***** Task inputs

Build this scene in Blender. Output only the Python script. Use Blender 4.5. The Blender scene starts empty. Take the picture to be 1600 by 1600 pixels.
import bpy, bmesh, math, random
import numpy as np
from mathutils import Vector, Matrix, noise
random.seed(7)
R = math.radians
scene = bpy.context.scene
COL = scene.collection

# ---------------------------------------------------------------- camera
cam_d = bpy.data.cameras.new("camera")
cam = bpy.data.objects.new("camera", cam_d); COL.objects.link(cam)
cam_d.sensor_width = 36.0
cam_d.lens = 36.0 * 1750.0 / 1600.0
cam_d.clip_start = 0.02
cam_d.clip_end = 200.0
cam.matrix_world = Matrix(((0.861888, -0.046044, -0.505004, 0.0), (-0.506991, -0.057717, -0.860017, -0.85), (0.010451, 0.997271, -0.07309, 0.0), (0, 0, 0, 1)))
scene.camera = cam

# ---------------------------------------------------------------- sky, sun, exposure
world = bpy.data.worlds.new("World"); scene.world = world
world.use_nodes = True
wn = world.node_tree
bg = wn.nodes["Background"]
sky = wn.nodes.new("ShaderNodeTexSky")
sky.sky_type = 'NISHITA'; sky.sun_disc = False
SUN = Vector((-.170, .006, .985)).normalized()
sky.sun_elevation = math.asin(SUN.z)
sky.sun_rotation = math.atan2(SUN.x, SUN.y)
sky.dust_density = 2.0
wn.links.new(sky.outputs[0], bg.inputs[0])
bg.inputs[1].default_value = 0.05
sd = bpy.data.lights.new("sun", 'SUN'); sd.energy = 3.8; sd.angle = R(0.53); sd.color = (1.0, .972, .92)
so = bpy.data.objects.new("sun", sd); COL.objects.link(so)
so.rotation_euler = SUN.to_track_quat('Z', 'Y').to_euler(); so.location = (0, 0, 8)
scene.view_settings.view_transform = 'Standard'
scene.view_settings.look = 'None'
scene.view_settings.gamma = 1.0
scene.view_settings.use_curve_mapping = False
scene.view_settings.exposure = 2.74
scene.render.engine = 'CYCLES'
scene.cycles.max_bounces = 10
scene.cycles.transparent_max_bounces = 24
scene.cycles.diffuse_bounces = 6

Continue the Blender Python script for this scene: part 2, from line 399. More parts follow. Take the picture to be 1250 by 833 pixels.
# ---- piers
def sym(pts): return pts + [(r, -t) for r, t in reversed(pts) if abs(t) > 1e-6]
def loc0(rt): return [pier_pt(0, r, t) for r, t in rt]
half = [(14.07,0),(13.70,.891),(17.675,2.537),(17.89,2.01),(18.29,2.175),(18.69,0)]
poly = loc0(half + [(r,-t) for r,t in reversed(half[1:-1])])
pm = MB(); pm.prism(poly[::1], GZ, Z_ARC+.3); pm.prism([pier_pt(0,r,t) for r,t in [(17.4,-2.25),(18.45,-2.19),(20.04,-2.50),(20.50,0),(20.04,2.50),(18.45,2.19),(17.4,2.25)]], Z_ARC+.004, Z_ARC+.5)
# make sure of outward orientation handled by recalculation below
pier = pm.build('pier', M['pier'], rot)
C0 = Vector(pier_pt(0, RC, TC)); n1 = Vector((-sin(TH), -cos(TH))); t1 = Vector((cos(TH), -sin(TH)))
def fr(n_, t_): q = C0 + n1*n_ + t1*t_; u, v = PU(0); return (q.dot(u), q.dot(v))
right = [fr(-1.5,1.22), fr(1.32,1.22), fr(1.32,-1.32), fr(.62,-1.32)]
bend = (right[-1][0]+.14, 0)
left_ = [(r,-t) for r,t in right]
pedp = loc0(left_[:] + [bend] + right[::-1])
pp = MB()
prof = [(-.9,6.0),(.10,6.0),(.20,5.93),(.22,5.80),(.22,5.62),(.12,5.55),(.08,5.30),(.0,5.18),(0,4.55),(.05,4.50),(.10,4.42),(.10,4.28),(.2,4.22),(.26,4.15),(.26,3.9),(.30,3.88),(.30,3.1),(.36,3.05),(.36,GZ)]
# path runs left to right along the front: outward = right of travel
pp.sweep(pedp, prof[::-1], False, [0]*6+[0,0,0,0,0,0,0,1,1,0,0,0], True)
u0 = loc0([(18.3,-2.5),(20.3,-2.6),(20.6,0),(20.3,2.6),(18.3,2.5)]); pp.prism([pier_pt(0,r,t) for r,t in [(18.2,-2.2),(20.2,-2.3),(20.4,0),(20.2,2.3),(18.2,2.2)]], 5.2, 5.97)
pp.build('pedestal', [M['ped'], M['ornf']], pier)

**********

» Problem description
Please return the data above exactly as given.

» Written response
Build this scene in Blender. Output only the Python script. Use Blender 4.5. The Blender scene starts empty. Take the picture to be 1600 by 1600 pixels.
import bpy, bmesh, math, random
import numpy as np
from mathutils import Vector, Matrix, noise
random.seed(7)
R = math.radians
scene = bpy.context.scene
COL = scene.collection

# ---------------------------------------------------------------- camera
cam_d = bpy.data.cameras.new("camera")
cam = bpy.data.objects.new("camera", cam_d); COL.objects.link(cam)
cam_d.sensor_width = 36.0
cam_d.lens = 36.0 * 1750.0 / 1600.0
cam_d.clip_start = 0.02
cam_d.clip_end = 200.0
cam.matrix_world = Matrix(((0.861888, -0.046044, -0.505004, 0.0), (-0.506991, -0.057717, -0.860017, -0.85), (0.010451, 0.997271, -0.07309, 0.0), (0, 0, 0, 1)))
scene.camera = cam

# ---------------------------------------------------------------- sky, sun, exposure
world = bpy.data.worlds.new("World"); scene.world = world
world.use_nodes = True
wn = world.node_tree
bg = wn.nodes["Background"]
sky = wn.nodes.new("ShaderNodeTexSky")
sky.sky_type = 'NISHITA'; sky.sun_disc = False
SUN = Vector((-.170, .006, .985)).normalized()
sky.sun_elevation = math.asin(SUN.z)
sky.sun_rotation = math.atan2(SUN.x, SUN.y)
sky.dust_density = 2.0
wn.links.new(sky.outputs[0], bg.inputs[0])
bg.inputs[1].default_value = 0.05
sd = bpy.data.lights.new("sun", 'SUN'); sd.energy = 3.8; sd.angle = R(0.53); sd.color = (1.0, .972, .92)
so = bpy.data.objects.new("sun", sd); COL.objects.link(so)
so.rotation_euler = SUN.to_track_quat('Z', 'Y').to_euler(); so.location = (0, 0, 8)
scene.view_settings.view_transform = 'Standard'
scene.view_settings.look = 'None'
scene.view_settings.gamma = 1.0
scene.view_settings.use_curve_mapping = False
scene.view_settings.exposure = 2.74
scene.render.engine = 'CYCLES'
scene.cycles.max_bounces = 10
scene.cycles.transparent_max_bounces = 24
scene.cycles.diffuse_bounces = 6

Continue the Blender Python script for this scene: part 2, from line 399. More parts follow. Take the picture to be 1250 by 833 pixels.
# ---- piers
def sym(pts): return pts + [(r, -t) for r, t in reversed(pts) if abs(t) > 1e-6]
def loc0(rt): return [pier_pt(0, r, t) for r, t in rt]
half = [(14.07,0),(13.70,.891),(17.675,2.537),(17.89,2.01),(18.29,2.175),(18.69,0)]
poly = loc0(half + [(r,-t) for r,t in reversed(half[1:-1])])
pm = MB(); pm.prism(poly[::1], GZ, Z_ARC+.3); pm.prism([pier_pt(0,r,t) for r,t in [(17.4,-2.25),(18.45,-2.19),(20.04,-2.50),(20.50,0),(20.04,2.50),(18.45,2.19),(17.4,2.25)]], Z_ARC+.004, Z_ARC+.5)
# make sure of outward orientation handled by recalculation below
pier = pm.build('pier', M['pier'], rot)
C0 = Vector(pier_pt(0, RC, TC)); n1 = Vector((-sin(TH), -cos(TH))); t1 = Vector((cos(TH), -sin(TH)))
def fr(n_, t_): q = C0 + n1*n_ + t1*t_; u, v = PU(0); return (q.dot(u), q.dot(v))
right = [fr(-1.5,1.22), fr(1.32,1.22), fr(1.32,-1.32), fr(.62,-1.32)]
bend = (right[-1][0]+.14, 0)
left_ = [(r,-t) for r,t in right]
pedp = loc0(left_[:] + [bend] + right[::-1])
pp = MB()
prof = [(-.9,6.0),(.10,6.0),(.20,5.93),(.22,5.80),(.22,5.62),(.12,5.55),(.08,5.30),(.0,5.18),(0,4.55),(.05,4.50),(.10,4.42),(.10,4.28),(.2,4.22),(.26,4.15),(.26,3.9),(.30,3.88),(.30,3.1),(.36,3.05),(.36,GZ)]
# path runs left to right along the front: outward = right of travel
pp.sweep(pedp, prof[::-1], False, [0]*6+[0,0,0,0,0,0,0,1,1,0,0,0], True)
u0 = loc0([(18.3,-2.5),(20.3,-2.6),(20.6,0),(20.3,2.6),(18.3,2.5)]); pp.prism([pier_pt(0,r,t) for r,t in [(18.2,-2.2),(20.2,-2.3),(20.4,0),(20.2,2.3),(18.2,2.2)]], 5.2, 5.97)
pp.build('pedestal', [M['ped'], M['ornf']], pier)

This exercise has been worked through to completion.